Love

There are things that are reality, and then there are things we need to believe to survive.  They don’t often coincide.  Sometimes one thing contains the illusion of another.

Any idea can be destroyed by too much analysis; this is the risk of breaking the boundaries within which the idea can live.  If you allow your focus to fall outside of these bounds you will lose the meaning of the idea.

Imagine a beautiful piece of art you could produce with your own hands, and then ask yourself, what meaning in it?  What is the point?  Naturally the point only exists within the context of the aesthetic experience and the fulfillment of great inspiration.  To complete it would be to accomplish a memorable and valuable thing.  But to ask what else it means is to rupture this context purposefully.  This is one of the more malicious thought patterns possible in humans.  It is a logically invalid question to break a context and then try to interpret meaning from within that context.  It is akin to saying “of all the colors possible to see, what is the number 7?”  “You own a cat; but can it drive a car across the country?”  “You ran 10 miles without stopping.  Too bad you can’t fly.”  These are all positions outside of their applicability.  Any context can be broken and those who exercise this ability delude themselves thinking they have some additional measure of insight.  The act of levity is very powerful and thus has all the pitfalls of being a great power, including temptation and corruption.

To take care of ourselves as human beings in all capacities including emotional, intellectual, spiritual and physical, we need awareness of what contexts to break and what contexts to solidify.  That is the primary mechanism of coming to know yourself.  Identify the boundaries and in doing so identify where to find meaning and how to destroy it.  How powerful an ability, and what strength it takes to apply it appropriately!
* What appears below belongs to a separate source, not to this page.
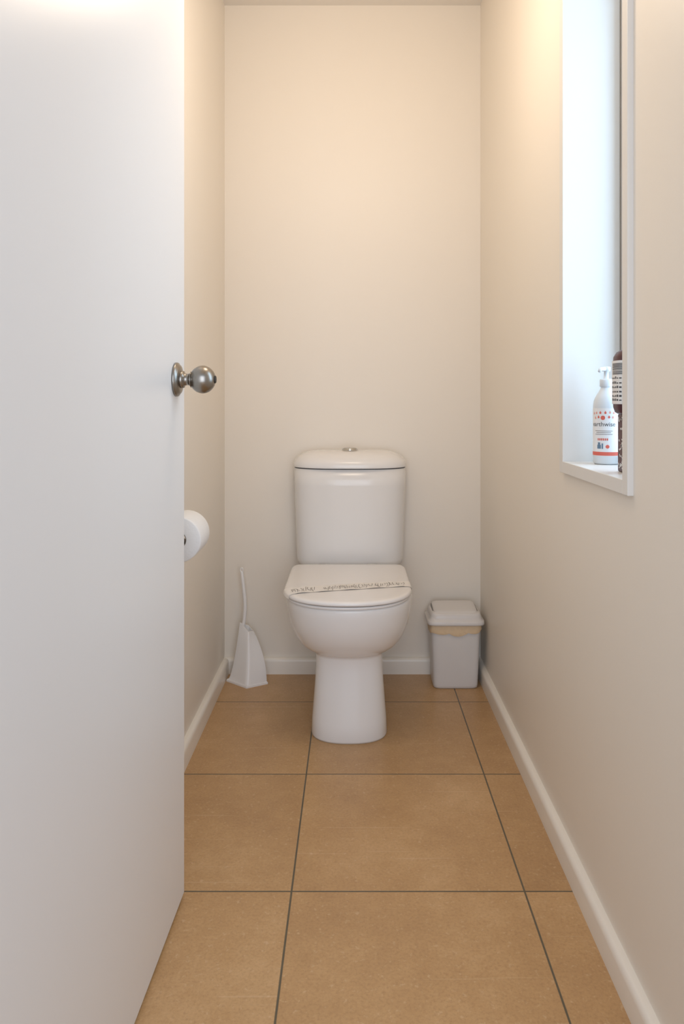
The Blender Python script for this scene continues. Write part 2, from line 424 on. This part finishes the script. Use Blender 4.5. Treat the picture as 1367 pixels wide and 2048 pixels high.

A man practicing objectivity might say that he is fundamentally alone and unknowable to any other person.  In some context this might be true, but what is “alone”?  Isn’t this a relative word, dependent completely on the concept of “togetherness”?  Isn’t it like “courage”, which can’t be defined or in fact achieved without including fear?  And so many other notions relative to each other on their own sliding scales; light and dark, black and white, good and evil?  No man can be courageous without having fear, or else he is just an automaton.  Nothing could be defined as “dark” in a world where there is no light.  In other words, without the possibility of contrast, meaning is lost.  So I ask, is it possible to be “alone” in some sense where there is no possibility for some kind of “togetherness”?  isn’t it a waste of breath, a form of flagellation, to formulate such a destructive idea as “I will always be alone in some way”?  Better to avoid it entirely.

Do not think negatively on some part of you that has a kind of permanent distance from others.  Accept it, and embrace it.  Do not attempt to reach a “greater connection”.  You will only pursue a moving phantasm in perpetuity.  Allow yourself instead to stop running, stop pursuing, and to let time slow down and give you rest and peace.  Only then will you truly come to appreciate the few people in your life who can gift you with the sensation of being together on a deeper level than you can understand.  Only then will you occasionally get the most memorable and intimate sensation that someone else has, for a brief instant, penetrated your veil and “felt” you in a new light.  The context of being capable of love and of being loved is the most precious thing you will ever have.  Allow it to live and breath in its own life.  There is no need to prove it, question it, or analyse it.  Just enjoy it, and survive by it.